Superstorm Sandy didn't just shake the East Coast, but a new report released by scientists on Thursday say it also shook the ground across most of the country.

When Sandy took a left turn for Long Island and NYC, powerful ocean waves began slamming into each other and battered the coastline, sending seismometers up and down the US into overdrive.

Keith Koper and Oner Sufri, geologists at the University of Utah, said that the crashing of massive waves against Long Island, New York and New Jersey-as well as waves hitting each other offshore-generated measurable seismic waves across much of the U.S., as far away as Seattle.
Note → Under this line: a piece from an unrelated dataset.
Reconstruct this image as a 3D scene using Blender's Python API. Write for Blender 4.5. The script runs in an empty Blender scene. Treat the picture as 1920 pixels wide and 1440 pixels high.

The pair spoke during the Seismological Society of America's annual meeting where they shared data from a nationwide network of seismometers to track microseisms, faint tremors that spread through the earth as a result of the storm waves' force.

"They are not earthquakes; they are seismic waves," says Keith Koper, director of the University of Utah Seismograph Stations. "Seismic waves can be created by a range of causes. ... We have beautiful seismic records of the meteor that hit Russia. That's not an earthquake, but it created ground motion."

Koper noted that there's no magnitude scale for microseisms generated by the storm, but did say they ranged from 2 to 3 on the magnitude scale. He said conversion is difficult at best because earthquakes occur over relatively short periods, while the energy from hurricanes last for hours upon hours.

The team also noted that some of the seismic readings came from waves crashing the coast but the bulk came from waves slamming into each other, creating "standing waves" that penetrate downward through the water column to the seafloor, where the energy is released.